There's no telling how big - or how small - a disaster Trump can be seen as. The right was grumbling so much about Reagan that two days before he was shot, he brought down the house at the Gridiron Club dinner by giving the one-liner, "Sometimes our right hand doesn't know what our far right-hand is doing." At that point Reagan had only been in office about ten weeks and it was the right mad because he wasn't dismantling the government (e.g. "draining the swamp"). Of course, Reagan had also been governor of a large state for eight years and knew there was no reason to propose politically risky stuff that had no chance of passing (though this didn't stop him from bungling Social Security reform that May). Bill Clinton was angering everyone by this stage of his Presidency: liberals, conservatives, AND moderates, plummeting 33 points in the polls from January to May. By March 18, 1993, Clinton had abandoned "gays in the military", abandoned his tax cut, had the Coast Guard rounding up Haitian migrants after saying it was okay for them to come here, presided over the first WTC bombing, and had a standoff going on in Waco at the Branch Davidian compound. (And no, folks, I'm not BLAMING Clinton for the last two things, they were crises he had to manage).

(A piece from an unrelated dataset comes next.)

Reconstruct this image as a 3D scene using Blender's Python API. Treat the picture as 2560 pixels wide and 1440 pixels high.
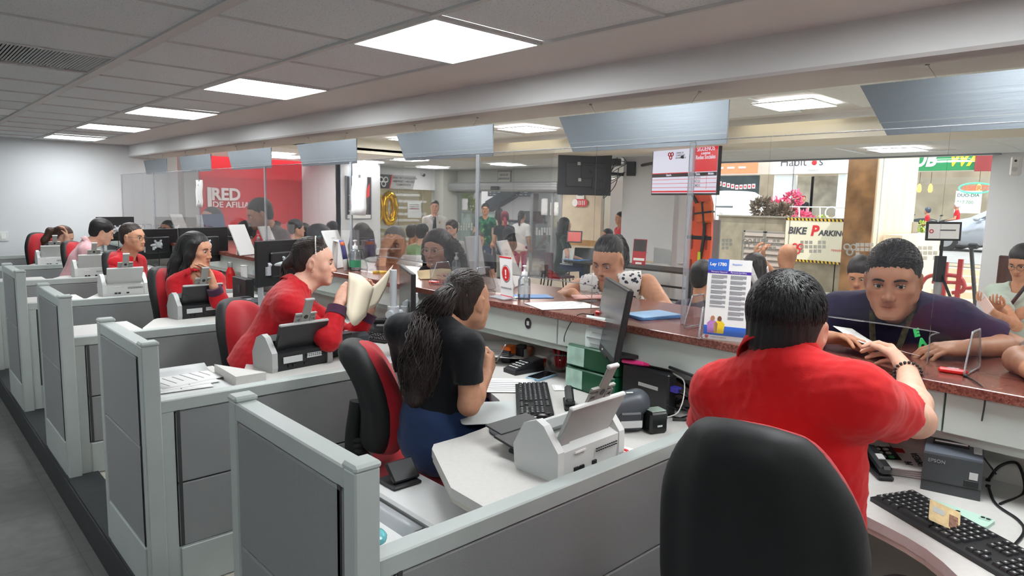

Both were goners by January starting the third year (1983 and 1995). And both won easy re-election. Of course, Trump is not like either man. Both were long-term governors who knew that when you threw red meat to the base of your party, you barely acted upon it save for what would be easy and not damage you. And both had manners in how they treated folks (I've said before that I knew one of Bill's limo drivers and a guy on the White House physician staff in 1998 during the Lewinsky scandal. BOTH had much negative to say about HRC's manners towards those serving her but both were completely positive about how kind Bill was to those who worked for him, particularly when you'd think the pending impeachment would take the edge off him).
Trump is 70 and has never had to be polite to anyone, including folks loaning him money. What's funny is if you watch old 1980s videos of the guy, the look on his face and his willingness to play the PR game suggests a guy who actually might make a decent candidate - prior to his letting crassness loose on reality TV. And let's be honest: a good chunk of his vote would have gone to another Democrat if that Democrat wasn't named Hillary.
My point, which I've gone too far around, is that both Reagan and Clinton had been playing the game a long time and had made adjustments as necessary to make their messages more appealing. Trump ran one election and literally didn't change anything at all. It's one thing to have a single election-year exercise in crass behavior but it's also the thing that wears out VERY quickly on TV nightly.
The other two showed they could change and be flexible - Trump never did that, not with the USFL, not with how he spent money, not with how he changed wives, and not with how he ran for President. Hence, I have no reason to think he will change now.
Btw - on a related note - shouldn't these Presidential candidates be picking VP mates that can carry on after them? It used to be the norm but you're not going to tell me that Bush thought Quayle could be President in 1988, that Bush 43 thought Cheney would actually run to replace him, that McCain actually thought Palin could run in 2016, or that Obama REALLY thought Biden was going to run in 2016. Picking Cheney made some sense in trying to establish rapport with the press corps in DC (he had been Ford's chief of staff, a rep, and SECDEF and had high marks from the press before being chosen) and Biden was chosen mostly because he wasn't Hillary and did have a decent TV presence......the other two were disasters but you cannot tell me that any of those choices were made with the thought of "this person will succeed me in eight years." Pence was chosen more as a sop to the Religious Right than anything else...and who knows how many besides Kasich turned Trump down? Pence showed in the debate he has the potential to be a formidable candidate (and a governor's background once again), but he was chosen more by POE than anything else.
And does anyone think for a second that dull as dishwater Kaine is going to make a splash in 2020? I mean, come on.